I've visited the Thomas Edison historical site in West Orange, NJ several times. It's about 20 miles from Menlo Park, where he and his 'muckers' invented the light bulb (and the town was renamed Edison in his honor). The West Orange site was where his manufacturing facility was, and where his famous research and development labs were. Touring that site, your head spins with the massive number of things invented and conceived of there, many of which are just now being reconceptualized, like the electric car.
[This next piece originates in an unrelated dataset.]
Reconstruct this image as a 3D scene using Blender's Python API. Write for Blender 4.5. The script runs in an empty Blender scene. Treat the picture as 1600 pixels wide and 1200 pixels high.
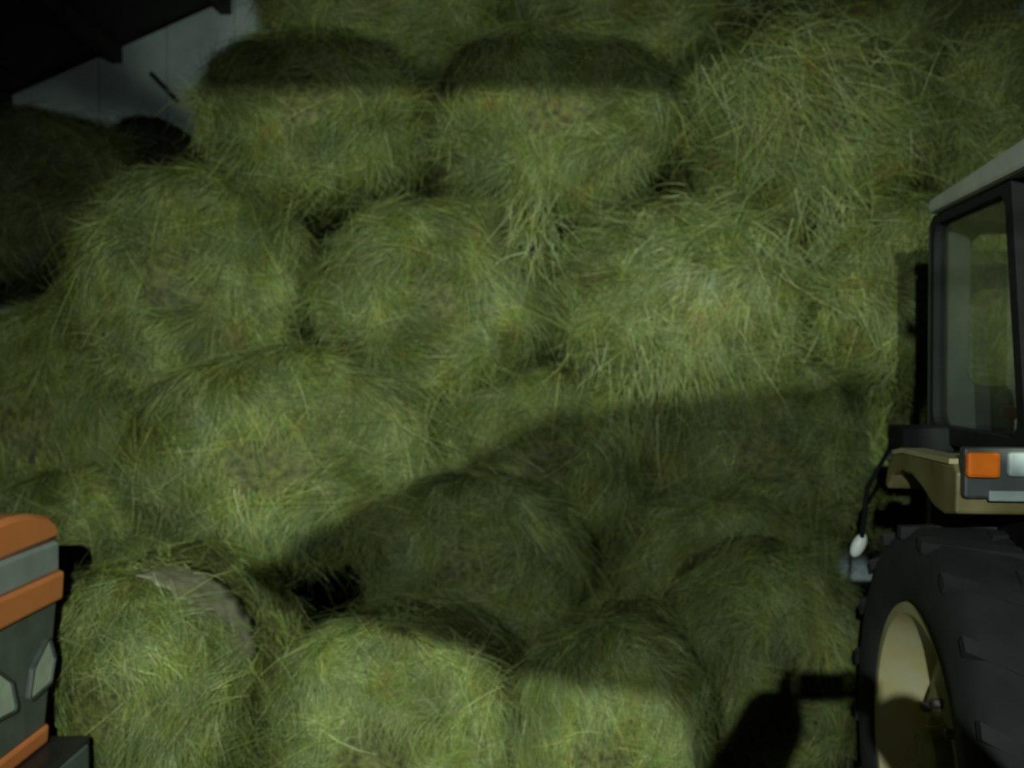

More on that another time.

After moving operations to West Orange and marrying his second, considerably younger wife Mina, he bought a house close to the office, in Llewellen Park, a still-tony and magnificent enclave of homes for the wealthy. Mina basically ran the house, which was called Glenmont; Edison himself usually slept on a cot in his library at the lab and when he was home he wasn't exactly the life of the party.

When you visit Glenmont, some of the rangers will take you beyond the usual living room/conservatory/study/bedrooms tour and let you see the inner workings of the household. That's how I got to see the cook's kitchen on a small tour. Besides me and the ranger, two folks from Ohio or somewhere were on the tour, and they kept asking ridiculous questions that only proved they hadn't been listening. You know, stuff that's so anachronistic that you have to laugh, like did Jesus ride a dinosaur, or something like that.

Well, we get to the kitchen, and the ranger points out the stove. Edison, he noted, was rarely home in time for dinner, and it was a real hassle for the help to keep a coal-fired stove going so he could have a warm meal whenever he got around to coming home. Not wanting her dear Tom to eat a cold dinner, Mina had installed the very first gas-fired stove in all of West Orange.

Somehow, the Ohio visitors weren't making the connection, so I helpfully added, "you know, that was before Edison invented the microwave oven." They nodded in acknowledgment. Ah, now it makes sense. The ranger just looked at me, raised his eyes heavenward and went on with the tour, noting that Mina lived in the house well after her husband's death in 1931.